Eventually, she hopes to roll out a globally inspired dinner menu—and a service model that transcends the more casual diner-style format.
“Dinner will be fine dining, by reservation, adults only, with two seatings per evening,” she says. She’s planning different menus each week, featuring one of four cuisines: French, Italian, Greek, and Latin.
The Atmosphere
Paintbrush in hand, Carter has refreshed the interior and added new kitchen equipment and furniture. She also hired artist Dean Schultz to create lively murals that illustrate the theme of the restaurant. “They start with seed planting to cropping to picking to market to the restaurant table and consumer,” Schulz says.

The Background

“Cooking has always been a natural gift for me,” Carter says. “When I was younger, I’d watch my mom cook. I had to watch from the door so as not to get on her nerves, but I learned a lot.”
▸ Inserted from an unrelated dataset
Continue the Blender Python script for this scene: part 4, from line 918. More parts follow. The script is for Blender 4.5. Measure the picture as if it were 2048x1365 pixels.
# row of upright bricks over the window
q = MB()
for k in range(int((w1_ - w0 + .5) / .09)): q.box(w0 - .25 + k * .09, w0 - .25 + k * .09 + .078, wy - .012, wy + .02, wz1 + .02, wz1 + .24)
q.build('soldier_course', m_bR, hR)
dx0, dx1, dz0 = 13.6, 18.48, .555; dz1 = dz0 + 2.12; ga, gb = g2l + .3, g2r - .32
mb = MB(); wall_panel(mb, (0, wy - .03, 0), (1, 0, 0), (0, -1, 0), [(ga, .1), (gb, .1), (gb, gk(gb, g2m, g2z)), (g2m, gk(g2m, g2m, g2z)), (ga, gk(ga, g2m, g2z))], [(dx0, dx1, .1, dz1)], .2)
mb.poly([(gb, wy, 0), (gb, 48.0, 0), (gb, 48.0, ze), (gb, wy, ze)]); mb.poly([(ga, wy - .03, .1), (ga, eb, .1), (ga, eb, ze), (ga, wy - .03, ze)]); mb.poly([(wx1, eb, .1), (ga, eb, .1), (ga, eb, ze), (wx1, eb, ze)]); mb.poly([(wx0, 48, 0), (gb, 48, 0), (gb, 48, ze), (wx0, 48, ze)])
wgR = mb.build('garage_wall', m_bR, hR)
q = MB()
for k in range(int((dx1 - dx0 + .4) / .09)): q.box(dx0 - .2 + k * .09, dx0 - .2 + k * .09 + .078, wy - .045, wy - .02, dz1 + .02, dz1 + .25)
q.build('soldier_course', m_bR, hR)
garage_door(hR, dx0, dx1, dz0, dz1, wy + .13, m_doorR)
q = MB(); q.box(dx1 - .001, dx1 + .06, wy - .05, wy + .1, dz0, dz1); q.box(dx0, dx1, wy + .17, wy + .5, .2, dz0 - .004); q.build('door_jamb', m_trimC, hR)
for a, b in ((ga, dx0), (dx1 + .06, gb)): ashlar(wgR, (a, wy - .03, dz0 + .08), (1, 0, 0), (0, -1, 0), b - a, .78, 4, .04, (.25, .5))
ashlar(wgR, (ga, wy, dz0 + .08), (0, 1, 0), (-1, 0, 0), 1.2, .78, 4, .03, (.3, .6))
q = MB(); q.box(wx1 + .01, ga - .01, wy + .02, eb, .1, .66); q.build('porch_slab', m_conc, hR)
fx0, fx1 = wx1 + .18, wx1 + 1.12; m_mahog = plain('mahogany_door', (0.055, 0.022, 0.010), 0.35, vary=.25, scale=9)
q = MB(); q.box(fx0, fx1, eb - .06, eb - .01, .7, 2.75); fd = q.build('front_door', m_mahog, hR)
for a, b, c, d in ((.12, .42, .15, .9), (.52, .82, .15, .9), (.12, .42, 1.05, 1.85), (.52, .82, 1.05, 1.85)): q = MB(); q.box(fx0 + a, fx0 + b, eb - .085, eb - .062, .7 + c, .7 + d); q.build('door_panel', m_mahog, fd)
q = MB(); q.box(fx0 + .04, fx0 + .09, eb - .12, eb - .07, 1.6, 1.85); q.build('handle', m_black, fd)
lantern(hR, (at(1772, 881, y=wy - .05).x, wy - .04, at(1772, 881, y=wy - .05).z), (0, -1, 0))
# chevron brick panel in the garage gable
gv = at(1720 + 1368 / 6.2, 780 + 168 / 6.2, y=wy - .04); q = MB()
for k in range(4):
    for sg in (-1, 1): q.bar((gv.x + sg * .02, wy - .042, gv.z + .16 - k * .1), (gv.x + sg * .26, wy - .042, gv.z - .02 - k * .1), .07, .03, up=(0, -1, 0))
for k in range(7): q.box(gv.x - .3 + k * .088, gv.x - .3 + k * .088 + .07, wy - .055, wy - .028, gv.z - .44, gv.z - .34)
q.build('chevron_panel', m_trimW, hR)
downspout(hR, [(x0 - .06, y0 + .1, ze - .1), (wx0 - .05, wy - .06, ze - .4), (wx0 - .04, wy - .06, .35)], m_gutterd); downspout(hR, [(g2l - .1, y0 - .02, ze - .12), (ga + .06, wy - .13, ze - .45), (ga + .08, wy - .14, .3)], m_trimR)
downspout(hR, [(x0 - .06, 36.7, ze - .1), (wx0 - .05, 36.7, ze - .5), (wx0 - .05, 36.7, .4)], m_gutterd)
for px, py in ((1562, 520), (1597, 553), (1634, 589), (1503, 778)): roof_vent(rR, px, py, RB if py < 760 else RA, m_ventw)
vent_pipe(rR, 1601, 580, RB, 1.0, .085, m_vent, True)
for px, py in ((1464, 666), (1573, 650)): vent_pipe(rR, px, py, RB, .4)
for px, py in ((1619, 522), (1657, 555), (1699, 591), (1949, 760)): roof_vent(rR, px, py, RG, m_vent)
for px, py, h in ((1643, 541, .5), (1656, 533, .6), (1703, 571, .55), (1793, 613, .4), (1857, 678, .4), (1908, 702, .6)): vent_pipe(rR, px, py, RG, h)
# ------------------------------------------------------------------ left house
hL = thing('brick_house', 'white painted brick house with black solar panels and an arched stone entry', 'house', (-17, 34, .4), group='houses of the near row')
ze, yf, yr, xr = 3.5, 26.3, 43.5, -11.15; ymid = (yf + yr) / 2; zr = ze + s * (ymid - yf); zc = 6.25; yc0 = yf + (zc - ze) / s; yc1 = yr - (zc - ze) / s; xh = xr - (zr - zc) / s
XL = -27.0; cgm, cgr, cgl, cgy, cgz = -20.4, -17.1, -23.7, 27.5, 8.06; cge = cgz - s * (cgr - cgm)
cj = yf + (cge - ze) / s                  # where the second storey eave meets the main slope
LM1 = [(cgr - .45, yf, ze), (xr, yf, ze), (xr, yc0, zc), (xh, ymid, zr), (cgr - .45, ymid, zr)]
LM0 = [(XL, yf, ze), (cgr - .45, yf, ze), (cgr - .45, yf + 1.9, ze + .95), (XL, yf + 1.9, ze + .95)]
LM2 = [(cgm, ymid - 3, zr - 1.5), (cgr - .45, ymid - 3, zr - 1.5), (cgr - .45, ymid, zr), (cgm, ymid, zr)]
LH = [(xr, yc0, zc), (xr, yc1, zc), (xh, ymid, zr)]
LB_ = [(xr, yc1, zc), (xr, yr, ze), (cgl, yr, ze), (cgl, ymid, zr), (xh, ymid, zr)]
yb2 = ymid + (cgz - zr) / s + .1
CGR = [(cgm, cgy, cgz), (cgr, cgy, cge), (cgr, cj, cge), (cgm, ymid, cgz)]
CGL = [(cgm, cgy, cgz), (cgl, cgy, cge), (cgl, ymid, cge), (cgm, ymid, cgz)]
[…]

She expanded her knowledge when she earned a degree in culinary arts from St. Louis Community College–Forest Park. As a single mom raising four children, however, she worked in home health care. Over time, she also started a part-time catering business, Anointed Hands. In 2015, she filed her first patents for a line of barbecue sauces that she developed and sold through retailers and from her home.
Then, last May, after her youngest daughter graduated, she decided to sell her home to help fund her dream of opening a restaurant. “I was scared to death,” she says. “I planned to live in my car, to save every penny for my restaurant,” though a friend rented her a room in his condo. She found the restaurant location while driving by Steeplechase Plaza strip mall in St. Peters on a whim and signed a lease last August.
Yvette benefitted from a special program at Saint Louis University that assigns MBA candidates to help local businesses. Students Nathan Braynock, Colin Chandler, and Amanda Ogilvie worked with Carter to open the restaurant. The team, supervised by professor Tassos Kaburakis, came up with a plan to open the restaurant in stages, beginning with breakfast and gradually building to full service. For Ogilvie, the experience was a real-world study in the complexities of opening a restaurant.
“Yvette has the determination and practical experience to achieve her dream of opening World’s Bistro and being a positive influence in the community,” Ogilvie says. “I learned that to be successful in business and the restaurant industry, it takes a village.”
This article has been updated from a prior version.